Just some closing thoughts on these issues before we move on. For those uninterested, just ignore this post - my next post will introduce the new topic.
Virtue ethics, from the little understanding I have of it, seems to take the middle ground between Deontology and Consequentialism.
I've seen VE presented that way, but such a presentation misses the heart of VE. It's an entirely different approach to the problems of ethics - one that is incredibly unique and has had a very wide influence (especially in my field with the rise of virtue epistemology).
The ethical theories we've been looking at are both act-centred, meaning that they focus on what a right/wrong act is. VE is agent-centred, so it looks at what it means to be a good/virtuous person. Right acts, then, are just those acts that a virtuous person would do in that situation.
Plus it's just not compelling.
VE got absolutely hammered when it was first put on the table. It seemed like it was circular, impossible to implement, and foundationless (beyond the obvious lack of foundation that circularity implies). But as more philosophers thought about the issues, it really gained a great deal of credence as an approach to an ethical theory. I say approach here because (I think, at least) it was the approach, rather than the subsequent theories, that was the most compelling and influential aspect of VE. But ethicists have (for the most part) moved on to other, more compelling theories.
I will end with proposing that perhaps some sort of hybrid of the two would be in order?
On the face of it, that might seem perfectly reasonable.

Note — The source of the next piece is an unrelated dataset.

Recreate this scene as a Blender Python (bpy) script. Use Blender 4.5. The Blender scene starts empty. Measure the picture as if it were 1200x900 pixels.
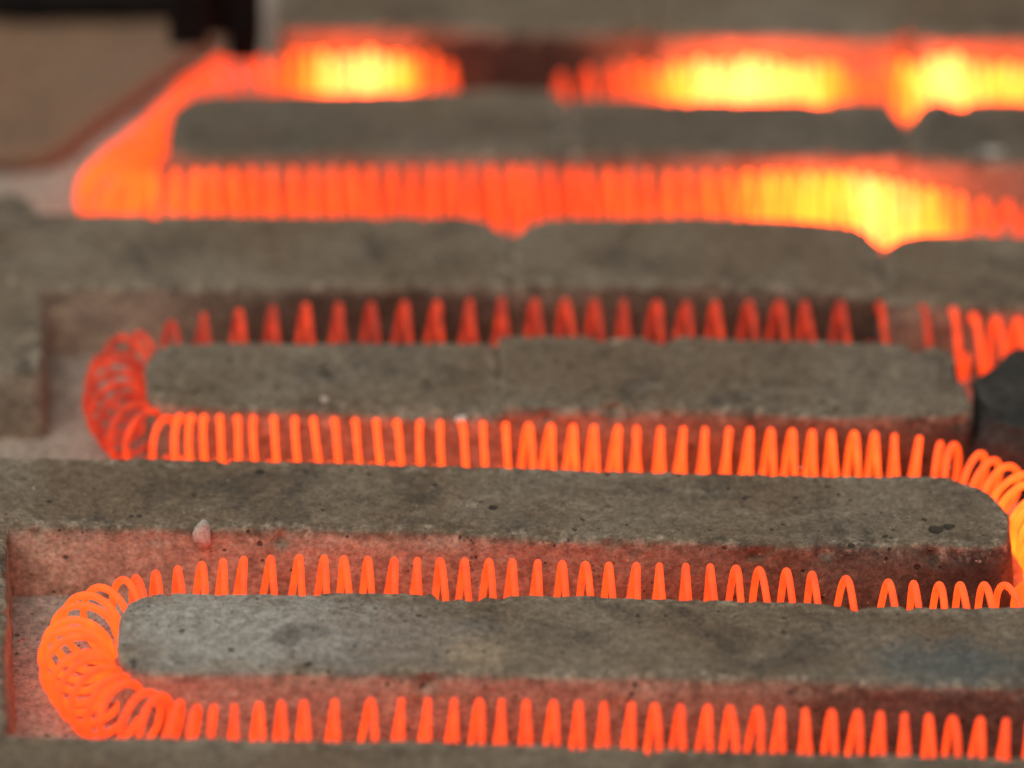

Rule consequentialism, for example, might be viewed as an attempt to do just that. But as I noted above, I don't like the thought of trying to find the middle ground between the two theories. Or, for that matter, to try to hybridise them.
The reason being - and this is important for understanding the issues we've been talking about - is that deontology and consequentialism are incompatible. We might be able to get some sort of hybrid if there was merely a difference in the value systems. But there's also a difference in how these values are realised - one that would make an attempt to form some sort of hybrid theory fail to even get off the ground.
Now, this might be too strong a claim here. But the key point is that such a hybrid system would be incompatible with one or the other (or both!) of the ethical theories we've been looking at.
The nice thing about VE is that is comes awfully close to getting at why we would want a hybrid theory. It seems like both the consequences and the motives behind the act are needed to properly assess the act. VE can get us there but without taking on the problems of both theories that an act-centred hybrid theory would have.
But I'll leave it at that and prepare the next topic. We already have a nice suggestion from Zahz, so we'll go with that!